> [Set problem] Across the entries below, count the lines in which the word "Blender" occurs. Reply with the count alone.

(3D scene scripts)
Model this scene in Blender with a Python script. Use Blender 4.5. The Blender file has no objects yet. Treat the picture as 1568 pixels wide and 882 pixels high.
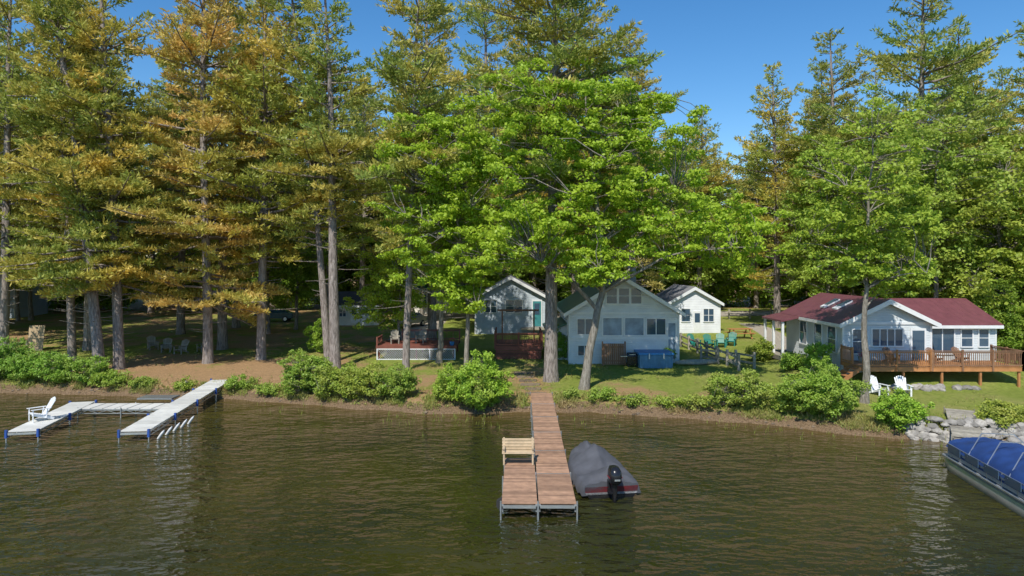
import bpy, bmesh, math, random
import numpy as np
from mathutils import Vector, Matrix, noise as mn

random.seed(7)
scene = bpy.context.scene
COL = scene.collection

# ------------------------------------------------------------------ materials
def new_mat(name):
    m = bpy.data.materials.new(name); m.use_nodes = True
    nt = m.node_tree
    b = nt.nodes["Principled BSDF"]
    return m, nt, b

def N(nt, t, **kw):
    n = nt.nodes.new(t)
    for k, v in kw.items():
        setattr(n, k, v)
    return n

def mixc(nt, fac, a, b):
    n = nt.nodes.new("ShaderNodeMix"); n.data_type = 'RGBA'
    for sock, v in ((n.inputs[0], fac), (n.inputs[6], a), (n.inputs[7], b)):
        if isinstance(v, bpy.types.NodeSocket): nt.links.new(v, sock)
        elif isinstance(v, (tuple, list)): sock.default_value = (*v[:3], 1)
        else: sock.default_value = v
    return n.outputs[2]

def mth(nt, op, a, b=None, c=None, clamp=False):
    n = nt.nodes.new("ShaderNodeMath"); n.operation = op; n.use_clamp = clamp
    for i, v in enumerate((a, b, c)):
        if v is None: continue
        if isinstance(v, bpy.types.NodeSocket): nt.links.new(v, n.inputs[i])
        else: n.inputs[i].default_value = v
    return n.outputs[0]

def noise_tex(nt, vec, scale, detail=3, rough=0.55):
    n = N(nt, "ShaderNodeTexNoise"); n.inputs["Scale"].default_value = scale
    n.inputs["Detail"].default_value = detail; n.inputs["Roughness"].default_value = rough
    if vec is not None: nt.links.new(vec, n.inputs["Vector"])
    return n.outputs["Fac"]

def rng_map(nt, v, a, b, c=0.0, d=1.0):
    n = N(nt, "ShaderNodeMapRange"); nt.links.new(v, n.inputs[0])
    n.inputs[1].default_value = a; n.inputs[2].default_value = b
    n.inputs[3].default_value = c; n.inputs[4].default_value = d
    return n.outputs[0]

def bump(nt, b, h, strength, dist=0.02):
    n = N(nt, "ShaderNodeBump"); n.inputs["Strength"].default_value = strength
    n.inputs["Distance"].default_value = dist
    nt.links.new(h, n.inputs["Height"]); nt.links.new(n.outputs[0], b.inputs["Normal"])

def simple(name, col, rough=0.6, metal=0.0, var=0.25, scale=3.0, island=0.0, col2=None, bmp=0.0, bscale=20):
    m, nt, b = new_mat(name)
    tc = N(nt, "ShaderNodeTexCoord")
    f = noise_tex(nt, tc.outputs["Object"], scale, 4)
    f = rng_map(nt, f, 0.3, 0.7)
    c2 = col2 if col2 else tuple(c * (1 - var) for c in col)
    out = mixc(nt, f, col, c2)
    if island > 0:
        g = N(nt, "ShaderNodeNewGeometry")
        k = rng_map(nt, g.outputs["Random Per Island"], 0, 1, 1 - island, 1 + island * 0.5)
        mul = N(nt, "ShaderNodeVectorMath", operation='SCALE')
        nt.links.new(out, mul.inputs[0]); nt.links.new(k, mul.inputs["Scale"])
        out = mul.outputs[0]
    nt.links.new(out, b.inputs["Base Color"])
    b.inputs["Roughness"].default_value = rough
    b.inputs["Metallic"].default_value = metal
    if bmp > 0:
        h = noise_tex(nt, tc.outputs["Object"], bscale, 4)
        bump(nt, b, h, bmp)
    return m

def siding(name, col, pitch=0.16):
    m, nt, b = new_mat(name)
    tc = N(nt, "ShaderNodeTexCoord")
    sep = N(nt, "ShaderNodeSeparateXYZ"); nt.links.new(tc.outputs["Object"], sep.inputs[0])
    fr = mth(nt, 'FRACT', mth(nt, 'MULTIPLY', sep.outputs[2], 1 / pitch))
    inv = mth(nt, 'SUBTRACT', 1.0, fr)
    bump(nt, b, inv, 1.0, 0.03)
    f = rng_map(nt, noise_tex(nt, tc.outputs["Object"], 1.3, 5), 0.3, 0.7)
    nt.links.new(mixc(nt, f, col, tuple(c * 0.82 for c in col)), b.inputs["Base Color"])
    b.inputs["Roughness"].default_value = 0.55
    return m

def seam_roof(name, col, axis=1, pitch=0.45):
    m, nt, b = new_mat(name)
    tc = N(nt, "ShaderNodeTexCoord")
    sep = N(nt, "ShaderNodeSeparateXYZ"); nt.links.new(tc.outputs["Object"], sep.inputs[0])
    fr = mth(nt, 'FRACT', mth(nt, 'MULTIPLY', sep.outputs[axis], 1 / pitch))
    rid = mth(nt, 'LESS_THAN', fr, 0.14)
    bump(nt, b, rid, 1.0, 0.05)
    f = rng_map(nt, noise_tex(nt, tc.outputs["Object"], 2.0, 5), 0.3, 0.7)
    nt.links.new(mixc(nt, f, col, tuple(c * 0.75 for c in col)), b.inputs["Base Color"])
    b.inputs["Roughness"].default_value = 0.42
    return m

def leaf_mat(name, c1, c2, c3, transl=0.35, patch=0.3, lo=0.45, hi=0.65):
    m, nt, b = new_mat(name)
    g = N(nt, "ShaderNodeNewGeometry"); tc = N(nt, "ShaderNodeTexCoord")
    oi = N(nt, "ShaderNodeObjectInfo")
    base = mixc(nt, g.outputs["Random Per Island"], c1, c2)
    add = N(nt, "ShaderNodeVectorMath", operation='ADD')
    nt.links.new(tc.outputs["Object"], add.inputs[0])
    comb = N(nt, "ShaderNodeCombineXYZ")
    nt.links.new(mth(nt, 'MULTIPLY', oi.outputs["Random"], 60.0), comb.inputs[0])
    nt.links.new(comb.outputs[0], add.inputs[1])
    f = rng_map(nt, noise_tex(nt, add.outputs[0], patch, 3), lo, hi)
    col = mixc(nt, f, base, c3)
    # object colour as per-tree tint
    mul = N(nt, "ShaderNodeVectorMath", operation='MULTIPLY')
    nt.links.new(col, mul.inputs[0]); nt.links.new(oi.outputs["Color"], mul.inputs[1])
    col = mul.outputs[0]
    nt.links.new(col, b.inputs["Base Color"])
    b.inputs["Roughness"].default_value = 0.5
    b.inputs["Specular IOR Level"].default_value = 0.35
    tr = N(nt, "ShaderNodeBsdfTranslucent"); nt.links.new(col, tr.inputs["Color"])
    ms = N(nt, "ShaderNodeMixShader"); ms.inputs[0].default_value = transl
    nt.links.new(b.outputs[0], ms.inputs[1]); nt.links.new(tr.outputs[0], ms.inputs[2])
    nt.links.new(ms.outputs[0], nt.nodes["Material Output"].inputs["Surface"])
    return m

M = {}
M['pine'] = leaf_mat("pine_needles", (0.21, 0.30, 0.06), (0.41, 0.47, 0.10), (0.64, 0.53, 0.12), 0.38, 0.24, 0.44, 0.66)
M['pine_gold'] = leaf_mat("pine_needles_golden", (0.40, 0.42, 0.085), (0.64, 0.54, 0.12), (0.76, 0.53, 0.16), 0.38, 0.3, 0.42, 0.62)
M['maple'] = leaf_mat("maple_leaves", (0.26, 0.43, 0.03), (0.50, 0.64, 0.06), (0.42, 0.56, 0.045), 0.45, 0.35)
M['decid'] = leaf_mat("broad_leaves", (0.20, 0.33, 0.04), (0.38, 0.50, 0.07), (0.32, 0.41, 0.06), 0.42, 0.3)
M['shrub'] = leaf_mat("shrub_leaves", (0.20, 0.34, 0.04), (0.38, 0.50, 0.075), (0.34, 0.42, 0.08), 0.35, 0.8)
M['grassb'] = leaf_mat("grass_blades", (0.22, 0.29, 0.05), (0.40, 0.42, 0.11), (0.42, 0.32, 0.15), 0.35, 0.5)
M['reed'] = leaf_mat("reed_blades", (0.20, 0.28, 0.04), (0.36, 0.40, 0.09), (0.28, 0.32, 0.06), 0.35, 0.5)

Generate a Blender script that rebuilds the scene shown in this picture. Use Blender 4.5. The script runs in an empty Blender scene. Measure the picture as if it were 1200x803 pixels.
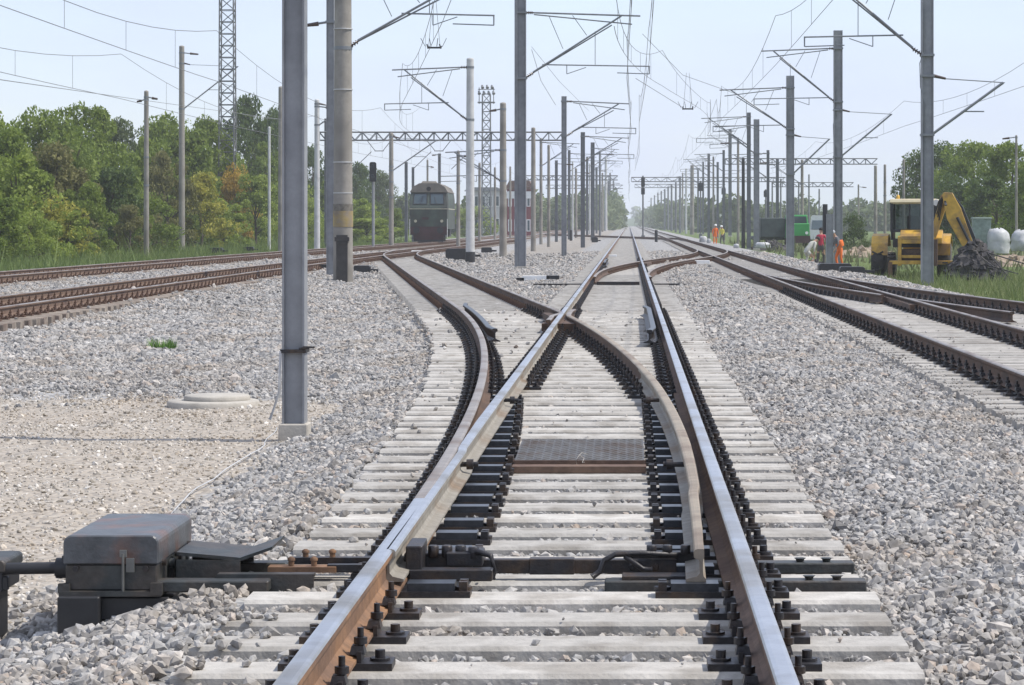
import bpy, bmesh, math, random
import numpy as np
from mathutils import Vector, Matrix
R = math.radians
random.seed(7)
rng = np.random.default_rng(7)
scene = bpy.context.scene
C = scene.collection

# ---------------------------------------------------------------- camera
F = 3077.0            # focal length in photo pixels (1200 wide)
VX, VY = 737.0, 262.0  # where the straight track vanishes
ZC = 1.57             # camera height above the sleeper tops
cam_d = bpy.data.cameras.new('camera')
cam = bpy.data.objects.new('camera', cam_d)
C.objects.link(cam)
cam.location = (0, 0, ZC)
cam.rotation_euler = (R(90), 0, 0)
cam_d.sensor_width = 36.0
cam_d.lens = 36.0 * F / 1200.0
cam_d.shift_x = -(VX - 600.0) / 1200.0
cam_d.shift_y = -(401.5 - VY) / 1200.0
cam_d.clip_start = 0.5
cam_d.clip_end = 12000
scene.camera = cam

# ---------------------------------------------------------------- world, sun, exposure
SUN_EL, SUN_AZ = 56.0, 93.0    # azimuth from +Y towards +X
w = bpy.data.worlds.new("World")
scene.world = w
w.use_nodes = True
nt = w.node_tree
sky = nt.nodes.new('ShaderNodeTexSky')
sky.sky_type = 'NISHITA'
sky.sun_disc = False
sky.sun_elevation = R(SUN_EL)
sky.sun_rotation = R(SUN_AZ)
sky.altitude = 100
sky.air_density = 1.0
sky.dust_density = 1.0
sky.ozone_density = 1.5
bg = nt.nodes['Background']
bg.inputs[1].default_value = 0.15
# thin milky veil of summer cloud over the whole sky
tcw = nt.nodes.new('ShaderNodeTexCoord')
mpw = nt.nodes.new('ShaderNodeMapping'); mpw.inputs['Scale'].default_value = (2.2, 2.2, 7.0)
nzw = nt.nodes.new('ShaderNodeTexNoise'); nzw.inputs['Scale'].default_value = 2.3; nzw.inputs['Detail'].default_value = 6; nzw.inputs['Roughness'].default_value = .55
nt.links.new(tcw.outputs['Generated'], mpw.inputs['Vector']); nt.links.new(mpw.outputs[0], nzw.inputs['Vector'])
mrw = nt.nodes.new('ShaderNodeMapRange'); mrw.inputs[1].default_value = .35; mrw.inputs[2].default_value = .7; mrw.inputs[3].default_value = .60; mrw.inputs[4].default_value = .95
nt.links.new(nzw.outputs['Fac'], mrw.inputs[0])
mxw = nt.nodes.new('ShaderNodeMix'); mxw.data_type = 'RGBA'
nt.links.new(mrw.outputs[0], mxw.inputs[0]); nt.links.new(sky.outputs[0], mxw.inputs[6]); mxw.inputs[7].default_value = (3.25, 3.6, 4.6, 1)
nt.links.new(mxw.outputs[2], bg.inputs[0])
sun_d = bpy.data.lights.new('sun', 'SUN')
sun_d.energy = 2.85
sun_d.angle = R(0.6)
sun_d.color = (1.0, 0.95, 0.87)
sun = bpy.data.objects.new('sun', sun_d)
C.objects.link(sun)
sv = Vector((math.cos(R(SUN_EL)) * math.sin(R(SUN_AZ)), math.cos(R(SUN_EL)) * math.cos(R(SUN_AZ)), math.sin(R(SUN_EL))))
sun.rotation_euler = sv.to_track_quat('Z', 'Y').to_euler()
sun.location = (40, 0, 60)
scene.view_settings.view_transform = 'Standard'
scene.view_settings.look = 'None'
scene.view_settings.exposure = 0.58
scene.view_settings.gamma = 1.0
scene.cycles.max_bounces = 6
scene.cycles.volume_bounces = 2
scene.cycles.transparent_max_bounces = 6

# ---------------------------------------------------------------- helpers
def X_at(px, Y):
    return (px - VX) * Y / F
def Z_at(py, Y):
    return ZC - (py - VY) * Y / F
def Y_on(py, z):
    return F * (ZC - z) / (py - VY)

def tag(o, label=None, cat=None, group=None, kind=None):
    if label: o['label'] = label
    if cat: o['category'] = cat
    if group: o['group'] = group
    if kind: o['kind'] = kind
    return o

def empty(name, loc=(0, 0, 0), rz=0.0, label=None, cat=None, group=None, kind=None):
    o = bpy.data.objects.new(name, None)
    C.objects.link(o)
    o.location = loc
    o.rotation_euler = (0, 0, rz)
    o.empty_display_size = 0.3
    return tag(o, label, cat, group, kind)

def link(name, me, parent=None, loc=None, rot=None, scl=None):
    o = bpy.data.objects.new(name, me)
    C.objects.link(o)
    if parent is not None: o.parent = parent
    if loc is not None: o.location = loc
    if rot is not None: o.rotation_euler = rot
    if scl is not None: o.scale = scl
    return o

class MB:
    """collects shapes and links them as one mesh"""
    def __init__(s):
        s.v = []; s.f = []; s.m = []; s.sm = []
    def add(s, vs, fs, m=0, smooth=False):
        b = len(s.v)
        s.v.extend([tuple(p) for p in vs])
        for k, f in enumerate(fs):
            s.f.append(tuple(i + b for i in f))
            s.m.append(m[k] if isinstance(m, (list, tuple)) else m)
            s.sm.append(smooth)
        return s
    def box(s, c, d, m=0, rz=0.0, mat=None, top=1.0, topy=None):
        x, y, z = d[0] / 2, d[1] / 2, d[2] / 2
        ty = top if topy is None else topy
        vs = [(-x, -y, -z), (x, -y, -z), (x, y, -z), (-x, y, -z),
              (-x * top, -y * ty, z), (x * top, -y * ty, z), (x * top, y * ty, z), (-x * top, y * ty, z)]
        M = Matrix.Rotation(rz, 4, 'Z') if mat is None else mat
        vs = [(M @ Vector(p)) + Vector(c) for p in vs]
        return s.add(vs, [(0, 3, 2, 1), (4, 5, 6, 7), (0, 1, 5, 4), (1, 2, 6, 5), (2, 3, 7, 6), (3, 0, 4, 7)], m)
    def cyl(s, p0, p1, r0, r1=None, n=8, m=0, caps=True, smooth=True):
        r1 = r0 if r1 is None else r1
        p0, p1 = Vector(p0), Vector(p1)
        d = (p1 - p0)
        if d.length < 1e-6: return s
        q = d.to_track_quat('Z', 'Y')
        a = [q @ Vector((math.cos(2 * math.pi * i / n), math.sin(2 * math.pi * i / n), 0)) for i in range(n)]
        vs = [p0 + u * r0 for u in a] + [p1 + u * r1 for u in a]
        s.add(vs, [(i, (i + 1) % n, n + (i + 1) % n, n + i) for i in range(n)], m, smooth)
        if caps:
            s.add(vs[:n], [tuple(range(n - 1, -1, -1))], m)
            s.add(vs[n:], [tuple(range(n))], m)
        return s
    def tube(s, pts, r, n=6, m=0):
        pts = [Vector(p) for p in pts]
        rings = []
        up0 = Vector((0, 0, 1))
        for i, p in enumerate(pts):
            t = (pts[min(i + 1, len(pts) - 1)] - pts[max(i - 1, 0)]).normalized()
            up = up0 if abs(t.z) < 0.95 else Vector((0, 1, 0))
            a = t.cross(up).normalized(); b = a.cross(t)
            rr = r[i] if isinstance(r, (list, tuple)) else r
            rings.append([p + (a * math.cos(2 * math.pi * k / n) + b * math.sin(2 * math.pi * k / n)) * rr for k in range(n)])
        vs = [q for ring in rings for q in ring]
        fs = []
        for i in range(len(pts) - 1):
            for k in range(n):
                fs.append((i * n + k, (i + 1) * n + k, (i + 1) * n + (k + 1) % n, i * n + (k + 1) % n))
        s.add(vs, fs, m, True)
        L = len(pts) - 1
        s.add(rings[0], [tuple(range(n))], m)
        s.add(rings[L], [tuple(range(n - 1, -1, -1))], m)
        return s
    def lathe(s, base, prof, n=12, m=0, smooth=True):
        """prof: list of (radius, z) up from base, axis Z"""
        base = Vector(base); vs = []
        for r, z in prof:
            for k in range(n):
                a = 2 * math.pi * k / n
                vs.append(base + Vector((r * math.cos(a), r * math.sin(a), z)))
        fs = []
        for i in range(len(prof) - 1):
            for k in range(n):
                fs.append((i * n + k, i * n + (k + 1) % n, (i + 1) * n + (k + 1) % n, (i + 1) * n + k))
        s.add(vs, fs, m, smooth)
        L = (len(prof) - 1) * n
        s.add(vs, [tuple(range(n - 1, -1, -1)), tuple(L + k for k in range(n))], m)
        return s
    def prism(s, poly, axis, a, b, m=0):
        """poly: 2-D outline (ccw) in the plane normal to axis ('x','y','z'), pushed from a to b"""
        n = len(poly)
        def pt(p, t):
            return {'x': (t, p[0], p[1]), 'y': (p[0], t, p[1]), 'z': (p[0], p[1], t)}[axis]
        vs = [pt(p, a) for p in poly] + [pt(p, b) for p in poly]
        fs = [tuple(range(n)), tuple(range(2 * n - 1, n - 1, -1))]
        fs += [(i, n + i, n + (i + 1) % n, (i + 1) % n) for i in range(n)]
        return s.add(vs, fs, m)
    def mesh(s, name, mats, bevel=0.0):
        me = bpy.data.meshes.new(name)
        me.from_pydata(s.v, [], s.f)
        for mt in (mats if isinstance(mats, (list, tuple)) else [mats]):
            me.materials.append(mt)
        me.polygons.foreach_set('material_index', s.m)
        me.polygons.foreach_set('use_smooth', s.sm)
        bm = bmesh.new(); bm.from_mesh(me)
        bmesh.ops.recalc_face_normals(bm, faces=bm.faces)
        if bevel:
            bmesh.ops.remove_doubles(bm, verts=bm.verts, dist=1e-5)
            es = [e for e in bm.edges if len(e.link_faces) == 2 and e.calc_face_angle(0) > 0.6]
            bmesh.ops.bevel(bm, geom=es, offset=bevel, segments=1, affect='EDGES', clamp_overlap=True)
        bm.to_mesh(me); bm.free()
        me.update()
        return me
    def build(s, name, mats, parent=None, loc=None, rot=None, bevel=0.0):
        return link(name, s.mesh(name, mats, bevel), parent, loc, rot)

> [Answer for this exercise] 2